Lembra quando a internet era divertida? Descobrir um site novo, jogar um joguinho no navegador ou ver fotos daquela amiga – ou inimiga – de infância que você não vê há décadas. Nossa relação com a internet mudou.
Essas experiências não parecem mais tão disponíveis. Conglomerados de redes sociais tomaram o espaço aberto da internet, centralizando e homogeneizando nossas interações por meio de sistemas opacos de classificação de conteúdo. Hoje, meu Instagram é um mar de anúncios de coisas que posso ou não querer comprar, ou de influencers tentando me vender estilos de vida irreais.
Navegar pela plataforma X (antigo Twitter) significa ver menos posts de conhecidos e mais conteúdos promovidos por personalidades, muitas delas duvidáveis. Andrew Tate, ex-kickboxer anglo-americano e autodeclarado misógino, aguarda julgamento na Romênia por acusações graves, incluindo tráfico humano e estupro, que ele nega. Tate tem quase 10 milhões de seguidores na plataforma. Seu perfil foi banido em 2017, mas restaurado em 2022, após Elon Musk comprar o X.

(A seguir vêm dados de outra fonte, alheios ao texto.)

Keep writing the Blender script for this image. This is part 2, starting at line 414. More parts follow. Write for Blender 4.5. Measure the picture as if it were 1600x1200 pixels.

Tate é apenas um exemplo do tipo de influência que essas plataformas promovem. A maioria dos países ainda carece de uma regulação adequada para lidar com esse novo cenário. No Brasil, o Marco Civil da Internet, no inciso IV do artigo 3.º, estabelece a “neutralidade da rede”, usada pelas plataformas para justificar a não assunção de responsabilidades sobre o conteúdo. A única responsabilidade efetiva surge do artigo 19, que só exige a remoção de conteúdo ilegal após ordem judicial específica. Esse marco foi pensado em “um outro mundo”, como bem apontou um colega.
A Europa parece estar anos à nossa frente. O DSA (Digital Services Act) e o DMA (Digital Markets Act) exigem transparência, moderação eficaz de conteúdo e garantem uma concorrência mais justa entre as grandes plataformas. Diferentemente do Marco Civil, que só atua após uma ordem judicial, os regulamentos europeus enfrentam de forma proativa o poder das big techs, protegendo os usuários desde o início. Isso cria um ambiente mais seguro e competitivo.
A questão é: quem deve regular o espaço digital e como? Deixar essa responsabilidade só com as empresas privadas tem se mostrado problemático. Tampouco parece apropriado que decisões tão impactantes sejam tomadas unilateralmente pelo Judiciário, ou por parte dele. O DSA e o DMA, que tiveram suas elaborações lideradas por Margrethe Vestager e Thierry Breton, da Comissão Europeia, são uma tentativa de equilibrar esse poder. Muita cabeça pensou junto ali.
Só sei que estou com saudades do Orkut.